The Bradley effect involves white voters dishonestly reporting their intentions to pollsters as regards voting for a black political candidate. Its name derives from the late Los Angeles mayor Tom Bradley's 1982 campaign to become the first African-American governor since the days of Reconstruction. Pre-election polling suggested that Bradley would roundly defeat his white opponent, George Deukmejian, California's then attorney-general. Despite Bradley's consistent lead in the polls, however, many Californians changed their intentions, resulting in his losing of the election by a mere 100,000 votes, 1.2 percent of the total 7.5 million cast.

Similar concerns are being raised about Obama's current lead in the polls over Sen. John McCain. Given what happened to Bradley, the Bradley-effect, broadly defined, must surely be taken to mean more than a mere reluctance by white voters to report their electoral intentions accurately. Bradley endured a number of racially-inspired campaign attacks, highlighting his ethnic-racial identity, similar to those used against Obama. That is, Bradley, similarly to other black political candidates, by virtue of his or her ethnic (racial) identification, was sometimes accused of being unpatriotic, disruptive or even an enemy of the state.
In three paragraphs, the writer (a former Bradley aide) manages to assume that there is a widespread phenomenon called the 'Bradley effect,' that many Americans are likely lying to the pollsters and that John McCain and Sarah Palin and their campaign are racists. The conclusion that the Israeli who has the right to vote in the US is meant to draw is that we'd better go vote for Obama because there are a lot of people who say they're going to vote for Obama who really won't. Given that 23% of all Americans residing abroad reside in Israel and that most Americans living in Israel have the right to vote in 'swing states' (my wife and I and our three oldest children all vote in New Jersey - the last state in which we lived), it's clear from this and many other articles that have appeared in the Post over the last month that someone is trying to influence our votes in the US elections.

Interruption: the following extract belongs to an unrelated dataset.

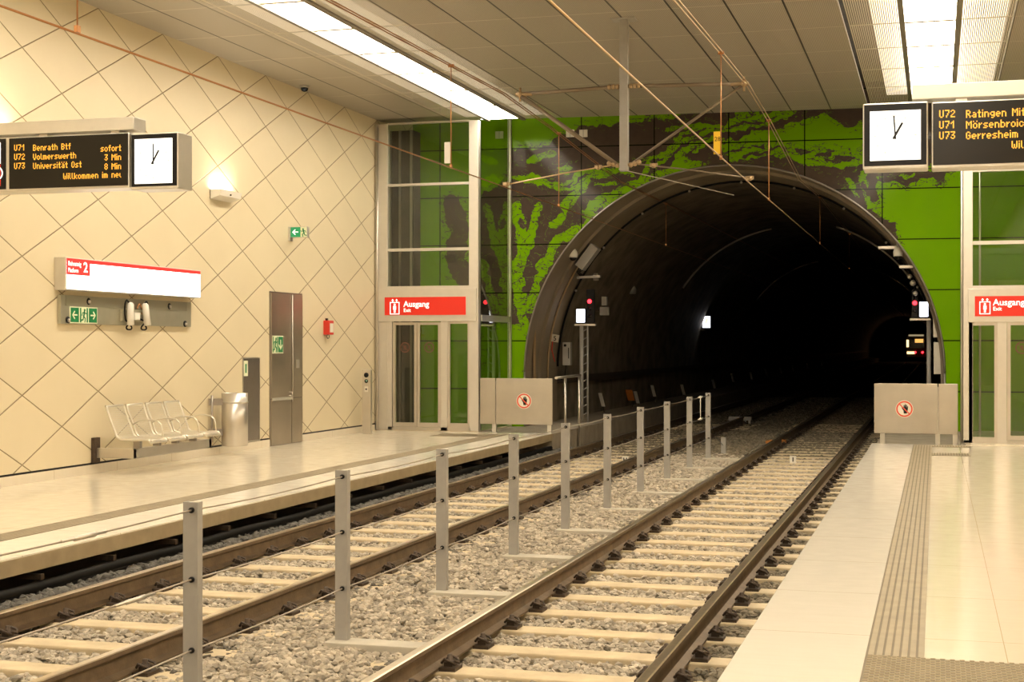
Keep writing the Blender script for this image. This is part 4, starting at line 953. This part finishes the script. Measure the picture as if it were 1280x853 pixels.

The questions are who and why.

I have two theories about this. One is that Israel's leftist media has its own agenda for the country - which is not that different from that of their counterparts in the US - and they believe that Obama will promote that agenda. While some of the Post's writers (Caroline Glick, Jonathan Rosenblum) are clearly in the right-wing camp, and while others are more in the center (David Horovitz), still others are very definitely in the left-wing camp (David Kimche, Larry Derfner, Naomi Chazan, Douglas Bloomfield). I don't know who makes the decisions as to what gets published at the Post (and an email inquiry I sent to Caroline Glick asking why the Post is supporting Obama went unanswered), but it's clear to me that there are an awful lot of people behind the paper who support Obama's candidacy, albeit not necessarily its most senior or prominent writers.

My other theory is that it's the politicians. With the Left currently trying to form a new government to freeze the right out of power for another two years, the last thing they want is an American government whom they're going to have to beg to 'force' them into 'concessions.' Tzipi Livni, who has spent the last two and a half years trying to give as much of the country as possible away at the 'negotiating table,' is tired of having to lead the American government along in 'forcing' Israel to make 'concessions' (as was the case until last November at Annapolis). She'd rather have an Obama administration that is going to force Israel to the wall than a McCain administration that is not going to make Israeli 'concessions' the centerpiece of its foreign policy.

Those are my theories. I regard myself as a participant in this election in the US (and I will be in the US on Election Day and as a result will be unable to vote in Jerusalem's Mayoral and City Council elections! There are no absentee ballots here!), and that's why I write about it.

1 Comments:

At 9:55 AM, Blogger nachtwache said...

Wow, I hope a lot of polled people lied, in that case!